This seems to just kind of stop halfway through. "I took inspiration from things of the past: forums, shoutboxes, IRC and so on." Yes? How did you apply this inspiration? Where's the link to the results of this inspiration? What are the features you decided are crucial?
That's a big part of the appeal of places like Hacker News and Tumblr- the focus on being a social network without adding in additional ad-delivery "features."
I don't know if going full ascetic by removing images, reactions, etc. will achieve the same effect or not. Something like that would be very nice for smaller communities: IRC is still kicking, despite everything. Curious to see how the project goes, I'm unsure if the article cut off unexpectedly or if it's just very early.
> That's a big part of the appeal of places like Hacker News and Tumblr- the focus on being a social network without adding in additional ad-delivery "features."

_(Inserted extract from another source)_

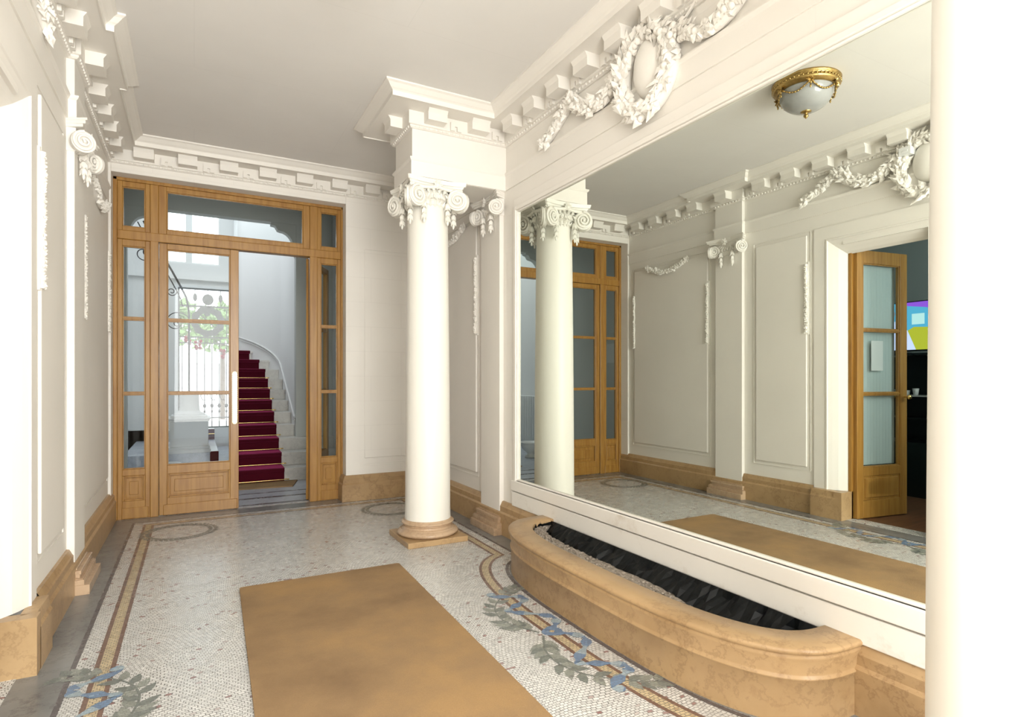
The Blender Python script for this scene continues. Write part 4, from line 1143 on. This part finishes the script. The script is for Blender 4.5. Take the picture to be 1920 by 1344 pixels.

I myself wouldn't count Hacker News as a social network. There isn't anything that caters towards individuals making connections with one another. It's all about short-lasting exchanges between strangers on a given topic. The social aspect is fleeting and the network part is nonexistent (at least among users themselves. Networking has to happen through a third party). Not saying that this is a bad thing at all because HN is certainly a fun and appealing place to hang out online.
To the article itself, I think the author's graph is a little too simplistic. It only trends downwards. Some baseline features can cater to a more engaging discourse. The reason I say this is because I've been using an experimental social network called Minus (https://minus.social/#) which is very basic: you can't "friend" or "follow" anyone, there are no clubs or groups or private messages (though you can @mention), the main timeline combines everyone's activity, and you only have 100 posts available until you can't post anymore (but you have unlimited replies to other peoples' posts). While fun, it's hard to keep track of people unless you get into a conversation with them or unless they post frequently (though they can get buried by speedrunners who try to exhaust their post counts as fast as possible if you don't block them). So with Minus, I think there is still potential to add features that would positively contribute to the level of discourse before it would experience a downward trend
I consider community control and privacy to be features. I think the author is talking about more technical features that are often in conflict with these. I like KISS in my social media and news media which of course is why I am here and in the fediverse.
Will comment I think the hardest thing is getting users. I tried to make a dating site almost a decade ago, I learned a lot from it but I had to seed it with fake profiles and yeah, ultimately it went nowhere.
I think dating sites are particularly tricky because you rely much more on active users than simply user generated content.
Think of twitter, although active users are very much important, once a tweet is there it's there and it's available for everyone so the website gets a little more valuable with every tweet that is posted. But a dating site? Someone that makes a profile adds nothing if they abandon it after a couple days!
So although I agree with you that getting users is indeed one of the biggest challenges; I think your experience was particularly bad :)
semi tangent, YT I was against it for a bit, but it's hard to beat their user engagement
against because of the ads being applied to videos even if you didn't want them there, but I also realized I don't pay for their service and their bandwidth/processing happily gulps down my GBs of files.